WASHINGTON, D.C. – Catholic churches, schools and other properties were spared serious damage by a mid-season tropical storm that raced up the East Coast, killing at least six people and leaving more than 3.7 million customers without power.

The storm, named Isaias, came ashore late Aug. 3 as a hurricane near Ocean Isle Beach, North Carolina, in the Diocese of Raleigh, but quickly was downgraded to a tropical storm.

By mid-morning Aug. 5 it was a post-tropical cyclone in southern Quebec dropping rains driven by 40-mile-an-hour gusts.

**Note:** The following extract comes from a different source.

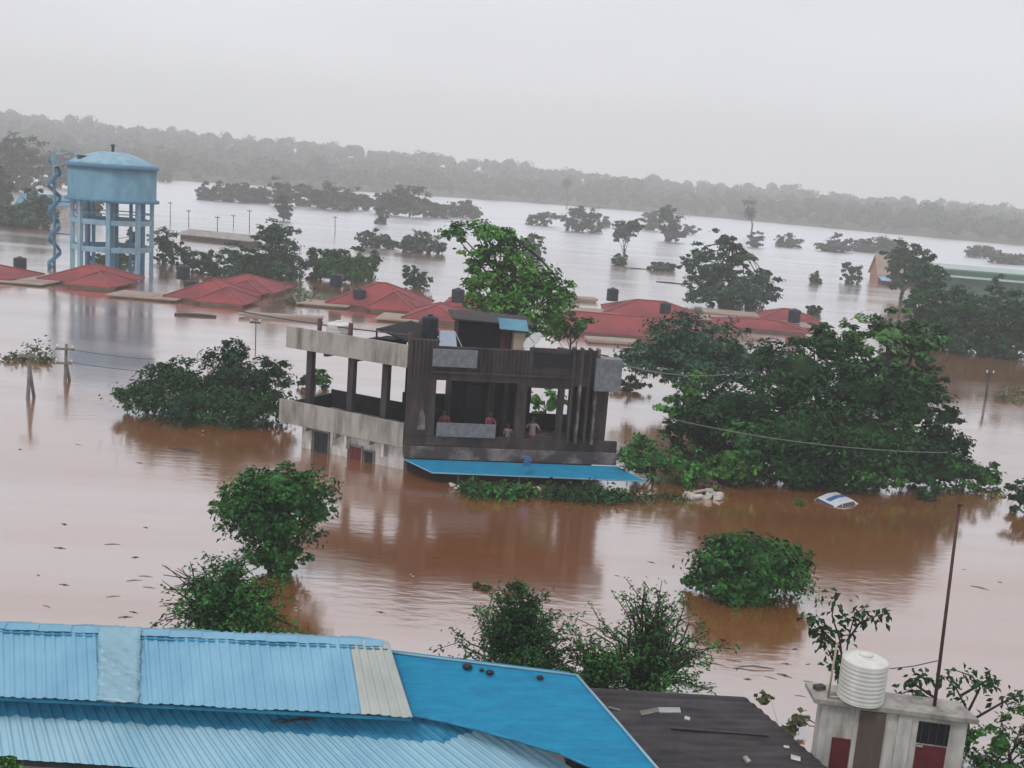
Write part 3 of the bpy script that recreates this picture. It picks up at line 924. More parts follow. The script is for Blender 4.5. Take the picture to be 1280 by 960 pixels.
# ---- people
def person(loc, rz, label, top_m, leg_m, seated=False, arm=0, hairlong=False, s=1.0):
    root = empty('person', loc, label, 'person', rz=rz)
    hip = .92
    bm_v, bm_e, bm_r = [], [], []
    def V(p, r, par=None):
        bm_v.append(p); bm_r.append(r)
        if par is not None: bm_e.append((par, len(bm_v) - 1))
        return len(bm_v) - 1
    z0 = 0.0 if not seated else -.46
    pel = V((0, 0, hip + z0), (.15, .115))
    wst = V((0, 0, 1.08 + z0), (.135, .10), pel)
    ch = V((0, .01, 1.27 + z0), (.165, .115), wst)
    sh = V((0, 0, 1.40 + z0), (.13, .09), ch)
    nk = V((0, -.01, 1.50 + z0), (.052, .055), sh)
    jaw = V((0, -.03, 1.57 + z0), (.062, .075), nk)
    hd = V((0, -.015, 1.65 + z0), (.078, .095), jaw)
    V((0, -.01, 1.715 + z0), (.055, .065), hd)
    V((0, -.115, 1.61 + z0), (.012, .014), jaw)      # nose
    for sx in (-1, 1):
        a = V((sx * .19, 0, 1.38 + z0), (.058, .058), sh)
        if arm == 1:   # elbows on the ledge in front
            e = V((sx * .26, -.16, 1.12 + z0), (.042, .042), a); h = V((sx * .12, -.36, 1.10 + z0), (.028, .03), e)
            hd_ = V((sx * .07, -.42, 1.10 + z0), (.036, .018), h); fd = Vector((-sx * .5, -.85, -.1))
        elif arm == 2:  # hands on hips
            e = V((sx * .36, .06, 1.14 + z0), (.042, .042), a); h = V((sx * .2, -.06, .98 + z0), (.028, .03), e)
            hd_ = V((sx * .15, -.10, .96 + z0), (.034, .02), h); fd = Vector((-sx * .5, -.6, -.5))
        else:
            e = V((sx * .235, .02, 1.10 + z0), (.042, .042), a); h = V((sx * .24, -.04, .86 + z0), (.028, .03), e)
            hd_ = V((sx * .24, -.06, .78 + z0), (.02, .038), h); fd = Vector((0, -.15, -1))
        fd.normalize(); sd = fd.cross(Vector((0, 0, 1)) if abs(fd.z) < .8 else Vector((1, 0, 0))).normalized()
        b = Vector(bm_v[hd_])
        for q in range(4):
            o_ = sd * (q - 1.5) * .019
            L_ = (.052, .062, .058, .045)[q]
            k1 = V(tuple(b + o_ + fd * .035), (.009, .009), hd_)
            k2 = V(tuple(b + o_ * 1.15 + fd * (.035 + L_ * .55) + Vector((0, 0, -.006))), (.0085, .0085), k1)
            V(tuple(b + o_ * 1.15 + fd * (.035 + L_) + Vector((0, 0, -.02))), (.007, .007), k2)
        k1 = V(tuple(b + sd * .035 * sx + fd * .005), (.011, .011), hd_)
        V(tuple(b + sd * .052 * sx + fd * .035), (.009, .009), k1)
        l = V((sx * .10, 0, .86 + z0), (.095, .10), pel)
        if seated:
            kn = V((sx * .13, -.42, .50), (.062, .065), l); an = V((sx * .13, -.40, .10), (.04, .045), kn)
        else:
            kn = V((sx * .11, -.01, .48), (.062, .065), l); an = V((sx * .11, .02, .09), (.04, .045), kn)
        ax = bm_v[an]
        he = V((ax[0], ax[1] + .02, .045), (.04, .04), an); V((ax[0], ax[1] - .15, .035), (.04, .028), he)
    me = bpy.data.meshes.new('body'); me.from_pydata([tuple(Vector(v) * s) for v in bm_v], bm_e, [])
    ob = bpy.data.objects.new('body', me); C.objects.link(ob); ob.parent = root
    sk = ob.modifiers.new('skin', 'SKIN'); sk.use_smooth_shade = True
    for i, d in enumerate(me.skin_vertices[0].data):
        d.radius = (bm_r[i][0] * s, bm_r[i][1] * s); d.use_root = (i == 0)
    sub = ob.modifiers.new('sub', 'SUBSURF'); sub.levels = 1; sub.render_levels = 1
    dg = bpy.context.evaluated_depsgraph_get()
    nm = bpy.data.meshes.new_from_object(ob.evaluated_get(dg))
    ob.modifiers.clear(); ob.data = nm
    nm.materials.clear()
    for k_ in ('skin', top_m, leg_m): nm.materials.append(M[k_])
    for p_ in nm.polygons:
        c_ = p_.center / s; z = c_.z - z0
        p_.use_smooth = True
        if seated and (c_.z < .47 or (c_.y < -.12 and c_.z < .62)): mi = 2 if c_.z > .12 else 0
        elif z < .96: mi = 2 if (z > .12 and abs(c_.x) < .2) else 0
        elif z < 1.455: mi = 1 if (abs(c_.x) < .27 and c_.y > -.19) else 0
        else: mi = 0
        if arm != 1 and .2 < abs(c_.x) and z < 1.16: mi = 0
        p_.material_index = mi
    # hair cap, eyes, mouth
    mb = MB(); vs, fs = [], []
    for i in range(7):
        ph = -.35 + i * .32
        for j in range(12):
            t = 2 * pi * j / 12; fr = max(0, -sin(t))
            p2 = max(ph, .35) if fr > .45 else (max(ph, -.9) if hairlong else ph)
            vs.append((.088 * cos(p2) * cos(t), .012 + .108 * cos(p2) * sin(t), 1.655 + z0 + .105 * sin(p2) - (.16 if hairlong and i == 0 and fr < .3 else 0)))
    vs = [tuple(Vector(v) * s) for v in vs]
    for i in range(6):
        for j in range(12): fs.append((i * 12 + j, i * 12 + (j + 1) % 12, (i + 1) * 12 + (j + 1) % 12, (i + 1) * 12 + j))
    mb.add(vs, fs, True); mb.build('hair', 'hair', root)
    for sx in (-1, 1): MB().lathe(tuple(Vector((sx * .033, -.098, 1.645 + z0)) * s), [(.004, -.008), (.011, 0), (.004, .008)], 8).build('eye', 'void', root)
    MB().box(tuple(Vector((0, -.107, 1.568 + z0)) * s), (.045, .008, .01)).build('mouth', 'cloth_red', root)
    return root
zf = z_low + .85
zf = zF - 0.5
a = fp(556, 520, .55)[0]; q = bpnt(a, .62, zf - .05)
person(tuple(q), TH, 'person in an orange red top looking out at the left end of the verandah ledge', 'cloth_orange', 'cloth_dark', arm=1, hairlong=True, s=.86)
a = fp(613, 520, .62)[0]; q = bpnt(a, .62, zf - .05)
person(tuple(q), TH + .25, 'person in a pink top leaning on the ledge beside the grey tiled panel', 'cloth_pink', 'cloth_dark', arm=1, s=.86)
a = fp(637, 520, .5)[0]; q = bpnt(a, .55, zf - .35)
person(tuple(q), TH - .3, 'small person in a white top between the ledge and the pillar', 'cloth_white', 'cloth_red', s=.78)
a = fp(667, 520, .45)[0]; q = bpnt(a, .48, zf - .38)
person(tuple(q), TH + 2.9, 'person in a white and pink shirt seen from behind right of the pillar', 'cloth_white', 'cloth_red', arm=2, s=1.0)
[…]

Glenmary Father Richard Andati, who serves at Holy Spirit Parish in Windsor, North Carolina, said that except for the loss of power for about four hours, the rectory escaped unscathed. However, he said, a tornado spawned by the storm swept through an area south of town.

The twister struck a mobile home park eight miles away, killing two and injuring about 20 people, a Bertie County official said.

“Fortunately, there is no member from my parish who lives where the tornado hit. I have family that lives about five minutes to the scene, but I called them and they are safe,” he told NC Catholics, magazine of the Raleigh Diocese.

Daniel Altenau, communications director for Catholic Charities in the diocese, said the agency was working with state and local emergency management officials to determine how best to respond.

Northward into the mid-Atlantic region and New England, damage to church properties was minimal at most.

A spokeswoman at Catholic Charities USA said individual dioceses were responding to local needs and that activating its emergency response team would not be necessary.

Contributing to this report was Kate Turgeon Watson in Raleigh.